● **RAW DATA**:
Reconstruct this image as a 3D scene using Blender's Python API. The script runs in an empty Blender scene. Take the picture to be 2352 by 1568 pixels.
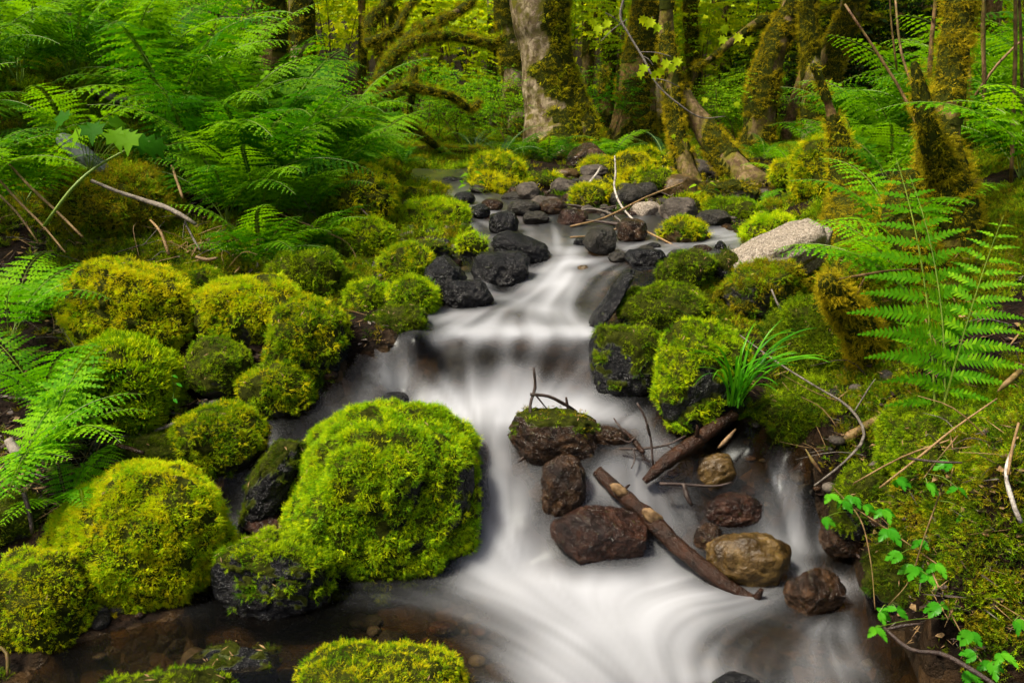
import bpy, math, random
import numpy as np
from mathutils import Vector, Matrix

S = bpy.context.scene
COL = S.collection
R = math.radians
# ------------------------------------------------------------ camera, sky, sun, exposure
TH = R(15.0); FPX = 1957.0; CX, CY = 1176.0, 784.0; CAMZ = 1.3
cam = bpy.data.objects.new('camera', bpy.data.cameras.new('camera'))
COL.objects.link(cam); S.camera = cam
cam.location = (0, 0, CAMZ); cam.rotation_euler = (R(90) - TH, 0, 0)
cam.data.sensor_width = 36; cam.data.lens = 36 * FPX / 2352
cam.data.clip_start = 0.05; cam.data.clip_end = 400
SUN_EL, SUN_AZ = R(60), R(-112)          # azimuth from +Y, towards -X: light high light from the left, a little behind the viewer
w = bpy.data.worlds.new('World'); S.world = w; w.use_nodes = True
nt = w.node_tree; nt.nodes.clear()
sky = nt.nodes.new('ShaderNodeTexSky'); sky.sky_type = 'NISHITA'; sky.sun_disc = False
sky.sun_elevation = SUN_EL; sky.sun_rotation = SUN_AZ
sky.air_density = 1.0; sky.dust_density = 7.0; sky.ozone_density = 0.0
bg = nt.nodes.new('ShaderNodeBackground'); bg.inputs[1].default_value = 0.034
wo = nt.nodes.new('ShaderNodeOutputWorld')
nt.links.new(sky.outputs[0], bg.inputs[0]); nt.links.new(bg.outputs[0], wo.inputs[0])
sd = bpy.data.lights.new('sun', 'SUN'); sd.energy = 1.5; sd.angle = R(10); sd.color = (1.0, 0.92, 0.74)
sun = bpy.data.objects.new('sun', sd); COL.objects.link(sun)
sv = Vector((math.sin(SUN_AZ) * math.cos(SUN_EL), math.cos(SUN_AZ) * math.cos(SUN_EL), math.sin(SUN_EL)))
sun.rotation_euler = (-sv).to_track_quat('-Z', 'Y').to_euler(); sun.location = sv * 30
S.view_settings.view_transform = 'Standard'; S.view_settings.look = 'None'
S.view_settings.exposure = 2.05; S.view_settings.gamma = 1.0; S.view_settings.use_curve_mapping = False
cy = S.cycles
cy.max_bounces = 6; cy.diffuse_bounces = 3; cy.glossy_bounces = 3; cy.transmission_bounces = 3
cy.transparent_max_bounces = 8; cy.caustics_reflective = False; cy.caustics_refractive = False
cy.use_denoising = True; cy.sample_clamp_indirect = 4
cy.use_adaptive_sampling = True; cy.adaptive_threshold = 0.02
try:
    cy.denoiser = 'OPENIMAGEDENOISE'; cy.denoising_prefilter = 'FAST'
except Exception:
    pass

# ------------------------------------------------------------ projection of photograph positions into the place
def raydir(px, py):
    a = -(py - CY) / FPX
    return np.array([(px - CX) / FPX, math.cos(TH) + a * math.sin(TH), -math.sin(TH) + a * math.cos(TH)])
def pt(px, py, d):
    r = raydir(px, py); t = d / r[1]
    return np.array([0, 0, CAMZ]) + r * t
def ptz(px, py, z):
    r = raydir(px, py); t = (z - CAMZ) / r[2]
    return np.array([0, 0, CAMZ]) + r * t
def slant(px, py, d): return d / raydir(px, py)[1]

# ------------------------------------------------------------ noise
_rs = np.random.RandomState(7)
_perm = _rs.permutation(256); _perm = np.concatenate([_perm] * 3)
_grad = _rs.normal(size=(256, 3)); _grad /= np.linalg.norm(_grad, axis=1)[:, None]
def perlin(p):
    p = np.asarray(p, float); i = np.floor(p).astype(int); f = p - i; i &= 255
    u = f * f * f * (f * (f * 6 - 15) + 10); out = 0
    for dx in (0, 1):
        wx = u[:, 0] if dx else 1 - u[:, 0]
        for dy in (0, 1):
            wy = u[:, 1] if dy else 1 - u[:, 1]
            for dz in (0, 1):
                wz = u[:, 2] if dz else 1 - u[:, 2]
                h = _perm[(_perm[(_perm[(i[:, 0] + dx) & 255] + i[:, 1] + dy) & 255] + i[:, 2] + dz) & 255]
                g = _grad[h]
                out = out + wx * wy * wz * (g[:, 0] * (f[:, 0] - dx) + g[:, 1] * (f[:, 1] - dy) + g[:, 2] * (f[:, 2] - dz))
    return out * 1.6
def fbm(p, n=3):
    s = 0; a = 1; q = np.asarray(p, float)
    for k in range(n):
        s = s + a * perlin(q); q = q * 2.03 + 17.3; a *= 0.5
    return s
def sstep(a, b, x):
    t = np.clip((x - a) / (b - a), 0, 1); return t * t * (3 - 2 * t)

class RBF:
    def __init__(s, P, Z, lam=0.0):
        P = np.array(P, float); Z = np.array(Z, float)
        if Z.ndim == 1: Z = Z[:, None]
        n = len(P); K = -np.linalg.norm(P[:, None] - P[None], axis=2)
        K -= np.eye(n) * lam
        A = np.zeros((n + 3, n + 3)); A[:n, :n] = K; A[:n, n] = 1; A[:n, n + 1:] = P; A[n:, :n] = A[:n, n:].T
        s.c = np.linalg.solve(A, np.vstack([Z, np.zeros((3, Z.shape[1]))])); s.P = P; s.n = n
    def __call__(s, x, y):
        x = np.ravel(np.asarray(x, float)); y = np.ravel(np.asarray(y, float)); out = []
        for k in range(0, len(x), 40000):
            q = np.stack([x[k:k + 40000], y[k:k + 40000]], 1)
            D = -np.sqrt(((q[:, None, :] - s.P[None]) ** 2).sum(2))
            out.append(D @ s.c[:s.n] + s.c[s.n] + q @ s.c[s.n + 1:])
        return np.vstack(out)

# ------------------------------------------------------------ mesh helpers
def mesh_tri(name, V, T, mats=(), midx=None, smooth=False, attrs=None):
    me = bpy.data.meshes.new(name)
    V = np.asarray(V, np.float32); T = np.asarray(T, np.int32)
    me.vertices.add(len(V)); me.vertices.foreach_set('co', V.ravel())
    me.loops.add(T.size); me.loops.foreach_set('vertex_index', T.ravel())
    me.polygons.add(len(T)); me.polygons.foreach_set('loop_start', np.arange(0, T.size, 3, dtype=np.int32))
    for m in mats: me.materials.append(m)
    if midx is not None: me.polygons.foreach_set('material_index', np.asarray(midx, np.int32))
    me.polygons.foreach_set('use_smooth', np.full(len(T), smooth, dtype=bool))
    me.update(calc_edges=True)
    for k, a in (attrs or {}).items():
        at = me.attributes.new(k, 'FLOAT', 'POINT'); at.data.foreach_set('value', np.asarray(a, np.float32))
    return me
def link(name, me, parent=None, kind=None, loc=None):
    o = bpy.data.objects.new(name, me); COL.objects.link(o)
    if parent is not None: o.parent = parent
    if kind: o['kind'] = kind
    if loc is not None: o.location = loc
    return o
def tag(o, label, cat, group=None, kind=None):
    o['label'] = label; o['category'] = cat
    if group: o['group'] = group
    if kind: o['kind'] = kind
    return o
def empty(name, loc, label, cat, group=None):
    o = bpy.data.objects.new(name, None); COL.objects.link(o); o.location = loc
    o.empty_display_size = 0.05
    return tag(o, label, cat, group)

class Acc:
    def __init__(s): s.V = []; s.T = []; s.M = []; s.n = 0
    def add(s, V, T, m=0):
        V = np.asarray(V, float).reshape(-1, 3); T = np.asarray(T, int).reshape(-1, 3)
        s.V.append(V); s.T.append(T + s.n); s.M.append(np.full(len(T), m)); s.n += len(V)
    def mesh(s, name, mats, smooth=False):
        return mesh_tri(name, np.vstack(s.V), np.vstack(s.T), mats, np.concatenate(s.M), smooth)

def tube(P, rad, seg=8, noise=0.0, nf=8.0, caps=True, seed=0):
    P = np.asarray(P, float); n = len(P); rad = np.broadcast_to(np.asarray(rad, float), (n,))
    T = np.gradient(P, axis=0); T /= np.linalg.norm(T, axis=1)[:, None] + 1e-9
    u = np.cross(T[0], [0.3, 0.9, 0.2]); u /= np.linalg.norm(u)
    V = []
    ang = np.linspace(0, 2 * math.pi, seg, endpoint=False)
    for i in range(n):
        u = u - T[i] * np.dot(u, T[i]); u /= np.linalg.norm(u); v = np.cross(T[i], u)
        V.append(P[i] + rad[i] * (np.cos(ang)[:, None] * u + np.sin(ang)[:, None] * v))
    V = np.array(V)
    if noise:
        f = V.reshape(-1, 3); nn = fbm(f * nf + seed * 3.7, 3).reshape(n, seg)
        V = P[:, None] + (V - P[:, None]) * (1 + noise * nn[..., None])
    V = V.reshape(-1, 3); F = []
    for i in range(n - 1):
        for j in range(seg):
            a = i * seg + j; b = i * seg + (j + 1) % seg; c = a + seg; d = b + seg
            F += [(a, b, d), (a, d, c)]
    if caps:
        V = np.vstack([V, P[0], P[-1]]); k = n * seg
        for j in range(seg):
            F.append((k, (j + 1) % seg, j)); F.append((k + 1, (n - 1) * seg + j, (n - 1) * seg + (j + 1) % seg))
    return V, np.array(F)
def smooth_path(P, R_, n):
    """Catmull-Rom through points and radii."""
    P = np.asarray(P, float); Q = np.hstack([P, np.broadcast_to(np.asarray(R_, float), (len(P),))[:, None]])
    Q = np.vstack([2 * Q[0] - Q[1], Q, 2 * Q[-1] - Q[-2]])
    out = []
    for i in range(1, len(Q) - 2):
        for t in np.linspace(0, 1, n, endpoint=False):
            a, b, c, d = Q[i - 1], Q[i], Q[i + 1], Q[i + 2]
            out.append(0.5 * ((2 * b) + (c - a) * t + (2 * a - 5 * b + 4 * c - d) * t * t + (3 * b - a - 3 * c + d) * t ** 3))
    out.append(Q[-2]); out = np.array(out)
    return out[:, :3], np.maximum(out[:, 3], 0.0005)

# ------------------------------------------------------------ materials
def N(nt, t, **kw):
    n = nt.nodes.new(t)
    for k, v in kw.items():
        if k == 'ins':
            for a, b in v.items(): n.inputs[a].default_value = b
        else: setattr(n, k, v)
    return n
def new_mat(name):
    m = bpy.data.materials.new(name); m.use_nodes = True; nt = m.node_tree; nt.nodes.clear()
    out = nt.nodes.new('ShaderNodeOutputMaterial'); return m, nt, out
def c4(c): return (c[0], c[1], c[2], 1.0)
def ramp(nt, stops, interp='LINEAR'):
    r = nt.nodes.new('ShaderNodeValToRGB'); r.color_ramp.interpolation = interp
    e = r.color_ramp.elements
    while len(e) < len(stops): e.new(0.5)
    for i, (p, c) in enumerate(stops):
        e[i].position = p; e[i].color = c4(c) if not isinstance(c, (int, float)) else (c, c, c, 1)
    return r
def noise_node(nt, vec, scale, detail=4, rough=0.6, dist=0.0):
    n = N(nt, 'ShaderNodeTexNoise', ins={'Scale': scale, 'Detail': detail, 'Roughness': rough, 'Distortion': dist})
    nt.links.new(vec, n.inputs['Vector']); return n
def mixc(nt, fac, a, b, blend='MIX'):
    n = nt.nodes.new('ShaderNodeMix'); n.data_type = 'RGBA'; n.blend_type = blend
    for s, v in ((n.inputs[0], fac), (n.inputs[6], a), (n.inputs[7], b)):
        if hasattr(v, 'is_linked') or hasattr(v, 'links'): nt.links.new(v, s)
        elif isinstance(v, (int, float)): s.default_value = v
        else: s.default_value = c4(v)
    return n.outputs[2]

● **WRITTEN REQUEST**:
Leave out the pictures and repeat the lines from the start of the material through the line with "from mathutils import Vector, Matrix", inclusive.

● **OUTPUT OF THE TASK**:
Reconstruct this image as a 3D scene using Blender's Python API. The script runs in an empty Blender scene. Take the picture to be 2352 by 1568 pixels.
import bpy, math, random
import numpy as np
from mathutils import Vector, Matrix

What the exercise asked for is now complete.